Regulations slow down industry, farmers say



Synthetic ingredient bans and feed requirements are more costly, farmers say.
WASHINGTON (AP) -- Some farmers are worried that a federal court ruling requiring that the Agriculture Department must come up with stricter standards for organic food will slow the fast-growing industry.
Consumers advocates say the decision will help ensure that people get higher-quality food when they buy products with the organic label.
The U.S. District Court in Maine finalized a court ruling this month that bans synthetic ingredients in products labeled organic. Also, the ruling requires dairy farmers to feed their cows 100 percent organic feed during the transition to organic.
In a lawsuit against the department, a Maine grower of organic blueberries, Arthur Harvey, contended the current regulations violated the Organic Foods Production Act of 1990.
Higher costs
The organic dairy industry says the new regulations would make it more expensive for dairy farmers to convert to organic because organic feed can cost two or three times more than conventional feed. Advocates are considering going back to Congress for a legislative remedy.
The department declined comment about the court case or what it would do about the standards.
"We think this will discourage dairy farmers from becoming organic," said George Siemon, chief executive of Organic Valley, a national farmer-owned organic cooperative based in La Farge, Wis.
Demand for organic milk has risen steadily as consumers seek products free of pesticides and antibiotics.
The court gave the department one year to develop new regulations; the agency would then have an additional year to phase them in.
Current regulations allow dairy farmers who want to go organic to feed their cows 20 percent conventional feed and 80 percent organic feed in the first nine months of the transitional year. That goes to 100 percent for the last three months.
Milk can be labeled organic only after the transitional year.
Warnings
Members of the U.S. House Organic Caucus recently wrote Agriculture Secretary Mike Johanns to warn that the decision "could decimate every sector of the organic industry." The lawmakers did not call for a change in law, but said they wanted to work with Johanns to resolve the conflict.
Six agriculture, retail and food safety groups, including the Center for Food Safety, have asked the department to develop strict standards in the wake of the court ruling.
Jerome Walch, who has a 50-cow dairy near Rochester, Minn., about 90 miles south of Minneapolis, is in the process of converting to organic.
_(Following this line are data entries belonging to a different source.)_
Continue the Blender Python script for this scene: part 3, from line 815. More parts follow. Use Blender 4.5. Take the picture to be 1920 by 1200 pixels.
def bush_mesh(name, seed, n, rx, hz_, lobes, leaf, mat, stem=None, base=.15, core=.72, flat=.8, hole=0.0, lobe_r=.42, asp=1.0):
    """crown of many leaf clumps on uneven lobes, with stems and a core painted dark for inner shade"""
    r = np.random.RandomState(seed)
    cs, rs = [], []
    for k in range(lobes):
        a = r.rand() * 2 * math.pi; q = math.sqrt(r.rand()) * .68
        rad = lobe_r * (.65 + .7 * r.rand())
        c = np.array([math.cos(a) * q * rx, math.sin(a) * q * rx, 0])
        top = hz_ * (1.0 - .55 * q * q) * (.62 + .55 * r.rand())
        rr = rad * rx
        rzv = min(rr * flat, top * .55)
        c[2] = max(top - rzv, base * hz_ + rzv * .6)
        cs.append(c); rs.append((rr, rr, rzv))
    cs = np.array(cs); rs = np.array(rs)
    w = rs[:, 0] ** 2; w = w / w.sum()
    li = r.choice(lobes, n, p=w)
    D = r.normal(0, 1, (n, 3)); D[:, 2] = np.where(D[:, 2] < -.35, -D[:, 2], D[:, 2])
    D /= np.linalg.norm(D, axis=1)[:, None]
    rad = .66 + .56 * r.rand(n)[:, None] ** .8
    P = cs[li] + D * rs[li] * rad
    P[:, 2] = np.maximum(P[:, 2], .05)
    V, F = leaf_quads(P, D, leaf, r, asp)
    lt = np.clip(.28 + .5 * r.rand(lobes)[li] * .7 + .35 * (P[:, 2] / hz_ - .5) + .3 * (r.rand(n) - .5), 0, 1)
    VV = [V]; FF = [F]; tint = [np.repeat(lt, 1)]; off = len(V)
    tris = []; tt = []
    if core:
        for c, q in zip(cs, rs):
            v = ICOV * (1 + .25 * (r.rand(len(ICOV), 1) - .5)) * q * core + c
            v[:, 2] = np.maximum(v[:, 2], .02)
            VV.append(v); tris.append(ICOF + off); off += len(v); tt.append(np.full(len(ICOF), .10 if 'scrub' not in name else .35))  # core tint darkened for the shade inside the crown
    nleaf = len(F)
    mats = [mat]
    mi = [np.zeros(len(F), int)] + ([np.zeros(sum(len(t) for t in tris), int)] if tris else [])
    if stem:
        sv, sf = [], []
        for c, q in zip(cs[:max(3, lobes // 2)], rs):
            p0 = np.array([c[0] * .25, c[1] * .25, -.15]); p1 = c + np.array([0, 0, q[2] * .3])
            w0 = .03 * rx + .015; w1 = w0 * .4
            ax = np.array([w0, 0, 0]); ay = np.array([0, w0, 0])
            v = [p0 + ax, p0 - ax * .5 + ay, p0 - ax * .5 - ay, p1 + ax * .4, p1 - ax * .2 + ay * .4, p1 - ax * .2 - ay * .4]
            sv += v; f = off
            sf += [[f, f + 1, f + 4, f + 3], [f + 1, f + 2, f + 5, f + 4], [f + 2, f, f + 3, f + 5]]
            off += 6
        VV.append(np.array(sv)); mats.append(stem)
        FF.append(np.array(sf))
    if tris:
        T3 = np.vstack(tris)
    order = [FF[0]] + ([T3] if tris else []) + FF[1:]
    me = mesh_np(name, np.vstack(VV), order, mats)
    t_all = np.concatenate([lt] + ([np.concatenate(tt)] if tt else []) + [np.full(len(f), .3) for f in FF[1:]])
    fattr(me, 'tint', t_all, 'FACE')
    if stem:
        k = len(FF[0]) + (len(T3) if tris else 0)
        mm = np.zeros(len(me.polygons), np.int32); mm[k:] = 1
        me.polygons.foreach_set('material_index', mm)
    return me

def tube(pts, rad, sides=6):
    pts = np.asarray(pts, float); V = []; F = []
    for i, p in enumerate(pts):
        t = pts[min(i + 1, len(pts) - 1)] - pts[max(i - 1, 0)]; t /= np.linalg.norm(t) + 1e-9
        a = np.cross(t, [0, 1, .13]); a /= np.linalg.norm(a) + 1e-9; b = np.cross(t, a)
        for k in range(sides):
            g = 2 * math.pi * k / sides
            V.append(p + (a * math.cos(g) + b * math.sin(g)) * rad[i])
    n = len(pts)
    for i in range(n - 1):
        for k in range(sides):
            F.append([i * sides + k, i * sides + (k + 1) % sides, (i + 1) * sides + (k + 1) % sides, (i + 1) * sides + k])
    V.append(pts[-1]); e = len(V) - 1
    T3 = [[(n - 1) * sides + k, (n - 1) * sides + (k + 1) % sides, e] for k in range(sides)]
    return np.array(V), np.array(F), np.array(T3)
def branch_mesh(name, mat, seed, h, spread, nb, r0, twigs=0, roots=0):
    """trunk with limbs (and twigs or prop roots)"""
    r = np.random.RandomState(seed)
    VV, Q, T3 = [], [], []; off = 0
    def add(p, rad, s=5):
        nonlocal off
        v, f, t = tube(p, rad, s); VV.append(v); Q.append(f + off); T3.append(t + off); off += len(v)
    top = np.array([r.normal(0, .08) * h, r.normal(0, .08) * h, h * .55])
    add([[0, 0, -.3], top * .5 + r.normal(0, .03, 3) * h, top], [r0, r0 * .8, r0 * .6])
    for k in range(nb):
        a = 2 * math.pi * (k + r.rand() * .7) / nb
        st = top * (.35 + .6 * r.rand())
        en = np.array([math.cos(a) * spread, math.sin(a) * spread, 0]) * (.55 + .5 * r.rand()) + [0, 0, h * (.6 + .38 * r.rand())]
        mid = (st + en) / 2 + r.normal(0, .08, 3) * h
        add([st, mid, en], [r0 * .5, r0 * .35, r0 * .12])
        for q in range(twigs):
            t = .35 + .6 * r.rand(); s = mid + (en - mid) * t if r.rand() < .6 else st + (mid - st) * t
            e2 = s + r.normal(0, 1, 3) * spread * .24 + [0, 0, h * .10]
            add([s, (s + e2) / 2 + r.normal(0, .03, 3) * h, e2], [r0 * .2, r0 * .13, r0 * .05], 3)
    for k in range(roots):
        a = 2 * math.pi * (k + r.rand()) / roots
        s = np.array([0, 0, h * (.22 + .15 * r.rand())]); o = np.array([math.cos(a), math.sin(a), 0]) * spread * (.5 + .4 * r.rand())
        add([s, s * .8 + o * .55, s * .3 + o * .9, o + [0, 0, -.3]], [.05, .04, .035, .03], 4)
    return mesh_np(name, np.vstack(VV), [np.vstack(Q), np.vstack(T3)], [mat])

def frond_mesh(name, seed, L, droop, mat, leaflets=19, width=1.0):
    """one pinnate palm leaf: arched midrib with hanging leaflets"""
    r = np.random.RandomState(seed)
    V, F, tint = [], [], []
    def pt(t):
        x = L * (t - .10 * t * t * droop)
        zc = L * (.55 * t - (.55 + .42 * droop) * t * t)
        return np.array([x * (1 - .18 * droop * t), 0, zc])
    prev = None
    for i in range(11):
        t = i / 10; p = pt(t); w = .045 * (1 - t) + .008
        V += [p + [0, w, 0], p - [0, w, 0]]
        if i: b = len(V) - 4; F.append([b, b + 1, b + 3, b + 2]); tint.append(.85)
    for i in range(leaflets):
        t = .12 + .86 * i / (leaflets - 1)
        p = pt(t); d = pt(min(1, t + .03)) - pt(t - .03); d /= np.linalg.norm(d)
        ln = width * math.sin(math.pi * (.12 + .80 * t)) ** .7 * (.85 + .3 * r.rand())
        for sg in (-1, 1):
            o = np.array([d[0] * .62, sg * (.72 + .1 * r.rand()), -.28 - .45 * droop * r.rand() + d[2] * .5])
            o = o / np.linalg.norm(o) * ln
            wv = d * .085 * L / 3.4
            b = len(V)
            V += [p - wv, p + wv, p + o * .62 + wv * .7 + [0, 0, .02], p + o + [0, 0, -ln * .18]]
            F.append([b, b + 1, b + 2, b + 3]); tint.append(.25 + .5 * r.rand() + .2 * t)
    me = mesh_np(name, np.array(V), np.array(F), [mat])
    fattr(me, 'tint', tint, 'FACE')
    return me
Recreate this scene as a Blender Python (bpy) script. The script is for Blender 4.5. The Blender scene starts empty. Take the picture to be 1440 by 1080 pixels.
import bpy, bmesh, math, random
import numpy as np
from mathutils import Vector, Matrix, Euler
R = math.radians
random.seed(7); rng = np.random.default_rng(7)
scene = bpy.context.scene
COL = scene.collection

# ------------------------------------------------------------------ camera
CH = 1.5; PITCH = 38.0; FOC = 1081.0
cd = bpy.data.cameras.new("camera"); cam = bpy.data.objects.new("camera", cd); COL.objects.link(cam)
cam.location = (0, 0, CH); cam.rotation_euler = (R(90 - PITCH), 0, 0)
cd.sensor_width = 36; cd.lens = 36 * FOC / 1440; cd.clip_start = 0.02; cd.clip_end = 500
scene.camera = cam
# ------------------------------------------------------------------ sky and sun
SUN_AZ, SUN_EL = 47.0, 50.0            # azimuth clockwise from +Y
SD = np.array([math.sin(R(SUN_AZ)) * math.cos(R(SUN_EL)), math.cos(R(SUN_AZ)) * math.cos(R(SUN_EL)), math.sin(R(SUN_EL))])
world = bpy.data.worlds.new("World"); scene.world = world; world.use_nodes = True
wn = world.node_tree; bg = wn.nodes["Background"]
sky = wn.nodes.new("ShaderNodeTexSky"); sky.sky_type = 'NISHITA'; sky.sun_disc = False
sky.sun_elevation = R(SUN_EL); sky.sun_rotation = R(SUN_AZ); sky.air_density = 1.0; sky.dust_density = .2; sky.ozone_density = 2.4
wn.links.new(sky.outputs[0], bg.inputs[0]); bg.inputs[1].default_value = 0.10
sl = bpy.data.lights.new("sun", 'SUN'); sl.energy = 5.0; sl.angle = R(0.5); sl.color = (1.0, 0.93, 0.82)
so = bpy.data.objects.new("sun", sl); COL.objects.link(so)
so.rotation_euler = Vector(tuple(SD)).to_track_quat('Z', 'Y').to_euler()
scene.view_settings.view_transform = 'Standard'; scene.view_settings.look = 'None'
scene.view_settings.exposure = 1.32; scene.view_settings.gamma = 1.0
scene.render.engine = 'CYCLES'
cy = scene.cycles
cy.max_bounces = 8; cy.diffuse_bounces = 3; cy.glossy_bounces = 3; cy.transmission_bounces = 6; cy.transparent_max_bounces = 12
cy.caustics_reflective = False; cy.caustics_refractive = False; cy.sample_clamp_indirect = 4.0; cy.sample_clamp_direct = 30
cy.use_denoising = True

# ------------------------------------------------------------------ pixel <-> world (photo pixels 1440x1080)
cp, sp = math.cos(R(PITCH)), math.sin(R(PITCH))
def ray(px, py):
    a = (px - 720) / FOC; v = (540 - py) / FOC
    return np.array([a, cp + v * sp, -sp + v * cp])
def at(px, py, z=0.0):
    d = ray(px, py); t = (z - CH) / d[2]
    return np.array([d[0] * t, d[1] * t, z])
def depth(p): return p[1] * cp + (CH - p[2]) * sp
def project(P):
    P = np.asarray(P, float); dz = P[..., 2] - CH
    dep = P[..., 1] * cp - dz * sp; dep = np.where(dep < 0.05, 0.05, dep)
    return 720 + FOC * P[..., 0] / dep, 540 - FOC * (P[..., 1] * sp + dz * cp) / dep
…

He said he still hopes to go through, but now worries about the economics.
"We'll be selling milk at conventional prices, but buying feed at organic prices," Walch said. "I can buy conventional corn feed for $1.78 a bushel. Organic corn costs $5 to $6."
Urvashi Rangan, an environmental health scientist at Consumers Union in Yonkers, N.Y., said farmers and consumers will benefit from the ruling in the long run.